Lifetime Arts’ mission is to catalyze and connect the people, funding, practical strategies, and bold ideas necessary to embrace all older adults as creative and social learners.

 

We do this by…

  • Providing training, consulting, and information resources to organizations, agencies, and teaching artists who want to develop programming, undo ageism, and grow their leadership 

  • Developing new and existing national, state, and local cross-sector partnerships

  • Seeding creative aging programs

  • Documenting and communicating impact to scale the work

  • Convening creative aging leaders across sectors 

 

We envision a world where arts education is embraced as a human right and as an essential factor in older adults’ health and well-being.

 

A world without ageism and age silos, where all ages are fully respected, valued, engaged, contributing, creating, collaborating, and learning from each other.

 

Lifetime Arts fully embraces “positive aging” — with the arts at the core. Rather than perceiving aging as a period of inevitable decline and loss, “positive aging” proponents celebrate growing older as a time of life ripe with the potential for personal growth, enhanced well-being, and civic engagement.

Lifetime Arts envisions a network of teaching artists and arts organizations trained to create and deliver meaningful programming for and with older adults in a variety of settings.

We see a community where teaching artists and their community partners share a vision for positive aging, bringing complementary strengths to designing and implementing arts programs for older adults while creating new resources to improve the quality of life among a growing segment of the population.

We envision networks of community, arts, social service and government leaders who understand the value of arts participation for older adults, who work together to initiate, plan and deliver effective arts programs in their communities.
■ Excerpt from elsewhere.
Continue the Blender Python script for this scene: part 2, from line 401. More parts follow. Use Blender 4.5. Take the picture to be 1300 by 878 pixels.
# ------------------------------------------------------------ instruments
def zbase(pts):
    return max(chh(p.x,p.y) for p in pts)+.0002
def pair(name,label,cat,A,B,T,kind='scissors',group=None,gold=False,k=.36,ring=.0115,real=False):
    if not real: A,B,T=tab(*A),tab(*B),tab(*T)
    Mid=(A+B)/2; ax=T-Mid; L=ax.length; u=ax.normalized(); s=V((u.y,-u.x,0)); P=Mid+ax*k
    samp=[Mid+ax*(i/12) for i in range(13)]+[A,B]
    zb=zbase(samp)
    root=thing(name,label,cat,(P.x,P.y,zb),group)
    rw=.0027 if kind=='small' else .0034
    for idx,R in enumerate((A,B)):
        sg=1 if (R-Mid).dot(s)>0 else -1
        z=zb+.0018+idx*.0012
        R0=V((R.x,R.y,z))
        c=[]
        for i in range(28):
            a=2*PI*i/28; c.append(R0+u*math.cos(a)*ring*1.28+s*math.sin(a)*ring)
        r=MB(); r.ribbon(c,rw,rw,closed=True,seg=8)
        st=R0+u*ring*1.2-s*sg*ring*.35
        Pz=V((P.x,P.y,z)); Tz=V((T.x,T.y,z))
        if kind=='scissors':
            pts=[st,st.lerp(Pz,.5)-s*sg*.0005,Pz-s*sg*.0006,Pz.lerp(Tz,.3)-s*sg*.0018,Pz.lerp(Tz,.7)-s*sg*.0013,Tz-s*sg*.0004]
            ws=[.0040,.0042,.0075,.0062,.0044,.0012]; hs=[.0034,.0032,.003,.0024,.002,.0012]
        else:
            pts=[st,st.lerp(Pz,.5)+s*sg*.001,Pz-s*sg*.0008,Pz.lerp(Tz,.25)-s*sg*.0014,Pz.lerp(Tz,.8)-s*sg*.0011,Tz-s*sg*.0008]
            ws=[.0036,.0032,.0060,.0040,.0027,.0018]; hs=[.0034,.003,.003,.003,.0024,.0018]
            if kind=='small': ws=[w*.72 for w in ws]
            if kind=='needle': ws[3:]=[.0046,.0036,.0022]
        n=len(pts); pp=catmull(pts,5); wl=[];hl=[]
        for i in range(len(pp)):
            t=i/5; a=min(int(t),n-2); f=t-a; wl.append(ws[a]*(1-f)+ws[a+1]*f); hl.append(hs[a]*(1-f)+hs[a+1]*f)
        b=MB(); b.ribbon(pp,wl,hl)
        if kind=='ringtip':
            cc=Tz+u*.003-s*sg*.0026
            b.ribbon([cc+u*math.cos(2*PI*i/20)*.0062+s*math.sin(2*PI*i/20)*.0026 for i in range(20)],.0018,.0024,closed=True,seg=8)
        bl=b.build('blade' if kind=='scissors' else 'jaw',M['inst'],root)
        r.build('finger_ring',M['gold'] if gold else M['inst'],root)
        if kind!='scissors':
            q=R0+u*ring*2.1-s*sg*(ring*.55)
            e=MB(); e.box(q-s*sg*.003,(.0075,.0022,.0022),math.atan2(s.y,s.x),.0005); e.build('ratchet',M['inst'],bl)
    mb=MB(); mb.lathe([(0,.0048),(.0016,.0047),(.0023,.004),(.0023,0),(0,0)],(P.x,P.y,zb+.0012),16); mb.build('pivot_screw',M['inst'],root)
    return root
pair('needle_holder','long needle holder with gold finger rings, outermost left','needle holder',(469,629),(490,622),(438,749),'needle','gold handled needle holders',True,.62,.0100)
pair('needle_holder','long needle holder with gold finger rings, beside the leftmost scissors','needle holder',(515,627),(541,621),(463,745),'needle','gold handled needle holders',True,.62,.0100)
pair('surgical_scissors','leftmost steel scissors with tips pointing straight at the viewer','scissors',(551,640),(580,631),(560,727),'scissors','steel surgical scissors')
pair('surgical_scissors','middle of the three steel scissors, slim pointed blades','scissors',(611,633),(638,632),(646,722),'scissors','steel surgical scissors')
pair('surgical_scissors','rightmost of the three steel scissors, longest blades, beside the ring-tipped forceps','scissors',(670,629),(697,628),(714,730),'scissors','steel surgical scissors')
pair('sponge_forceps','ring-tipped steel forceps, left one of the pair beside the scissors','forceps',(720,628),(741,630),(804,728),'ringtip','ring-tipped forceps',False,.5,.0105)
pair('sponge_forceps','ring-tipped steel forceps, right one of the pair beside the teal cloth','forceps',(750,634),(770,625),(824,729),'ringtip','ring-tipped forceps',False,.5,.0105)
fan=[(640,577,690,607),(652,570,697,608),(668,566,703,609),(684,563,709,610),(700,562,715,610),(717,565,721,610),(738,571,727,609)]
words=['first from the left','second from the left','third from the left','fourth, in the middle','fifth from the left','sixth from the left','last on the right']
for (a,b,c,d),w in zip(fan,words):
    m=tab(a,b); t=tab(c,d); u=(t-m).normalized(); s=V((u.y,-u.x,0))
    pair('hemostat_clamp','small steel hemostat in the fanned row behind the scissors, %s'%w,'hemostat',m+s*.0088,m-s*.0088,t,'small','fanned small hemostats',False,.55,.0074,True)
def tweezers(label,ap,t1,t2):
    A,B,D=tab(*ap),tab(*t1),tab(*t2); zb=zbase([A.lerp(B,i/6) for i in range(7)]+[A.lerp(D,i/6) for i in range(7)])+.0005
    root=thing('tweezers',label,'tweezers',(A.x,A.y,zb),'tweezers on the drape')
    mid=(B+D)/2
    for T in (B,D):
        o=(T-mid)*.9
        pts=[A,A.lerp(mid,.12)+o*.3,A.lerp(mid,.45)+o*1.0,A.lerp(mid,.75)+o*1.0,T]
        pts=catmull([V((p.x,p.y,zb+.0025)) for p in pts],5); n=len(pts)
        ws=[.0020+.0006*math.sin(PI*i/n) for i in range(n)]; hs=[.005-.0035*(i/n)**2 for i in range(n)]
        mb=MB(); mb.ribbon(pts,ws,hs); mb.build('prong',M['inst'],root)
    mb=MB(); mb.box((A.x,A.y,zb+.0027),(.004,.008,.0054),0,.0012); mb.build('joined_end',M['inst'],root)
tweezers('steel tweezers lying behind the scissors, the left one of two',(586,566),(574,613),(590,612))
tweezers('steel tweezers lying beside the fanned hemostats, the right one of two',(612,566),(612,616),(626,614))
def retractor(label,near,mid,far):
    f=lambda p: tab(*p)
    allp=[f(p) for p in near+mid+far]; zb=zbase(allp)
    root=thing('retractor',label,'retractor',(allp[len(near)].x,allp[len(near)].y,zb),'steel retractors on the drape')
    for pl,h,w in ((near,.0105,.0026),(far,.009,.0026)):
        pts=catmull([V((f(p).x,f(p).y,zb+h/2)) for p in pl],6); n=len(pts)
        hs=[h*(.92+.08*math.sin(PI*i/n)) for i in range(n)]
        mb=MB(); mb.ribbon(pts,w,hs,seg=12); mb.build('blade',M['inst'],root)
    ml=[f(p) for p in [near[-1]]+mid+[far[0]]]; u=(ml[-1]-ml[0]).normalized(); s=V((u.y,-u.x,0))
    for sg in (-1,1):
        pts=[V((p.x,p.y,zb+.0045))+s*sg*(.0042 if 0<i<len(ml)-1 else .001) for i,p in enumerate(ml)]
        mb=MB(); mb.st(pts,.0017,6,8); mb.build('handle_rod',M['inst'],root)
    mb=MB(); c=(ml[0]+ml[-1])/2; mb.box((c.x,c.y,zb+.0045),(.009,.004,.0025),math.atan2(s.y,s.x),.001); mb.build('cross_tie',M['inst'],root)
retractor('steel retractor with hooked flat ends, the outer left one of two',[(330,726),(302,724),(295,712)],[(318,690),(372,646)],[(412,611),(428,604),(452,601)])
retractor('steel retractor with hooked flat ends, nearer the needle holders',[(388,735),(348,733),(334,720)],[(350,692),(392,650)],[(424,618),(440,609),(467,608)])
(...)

We see increased opportunities for older adults to discover or re-discover their creative capacities and for teaching artists and arts organizations to expand their reach.

Through the implementation and dissemination of model creative aging programs, and Lifetime Arts’ capacity building and resource initiatives, we envision a shift from the routine, passive entertainment offerings of community organizations to the implementation of programs that actively engage older adults in in-depth learning.

Because creative aging is at the intersection of health, senior services, and community arts, we envision new funding streams becoming available to support the work.

How We Work

Through a variety of programs and services, we build the capacity of organizations and institutions that serve older adults (or should serve them) to plan, implement, and sustain successful arts education programming. We work with multiple national, state, and local partners to shift “senior” programming away from passive entertainment towards in-depth learning, and to recognize and combat ageism and its effect on program design and delivery. We advocate for community-based programs that decrease social isolation, build new community partnerships, employ teaching artists and expand the reach and impact of arts and cultural organizations.

Our Impact

Since 2008, we have provided professional development, training, and coaching for over 3,000 teaching artists and 350 arts, cultural and community organizations across 42 states.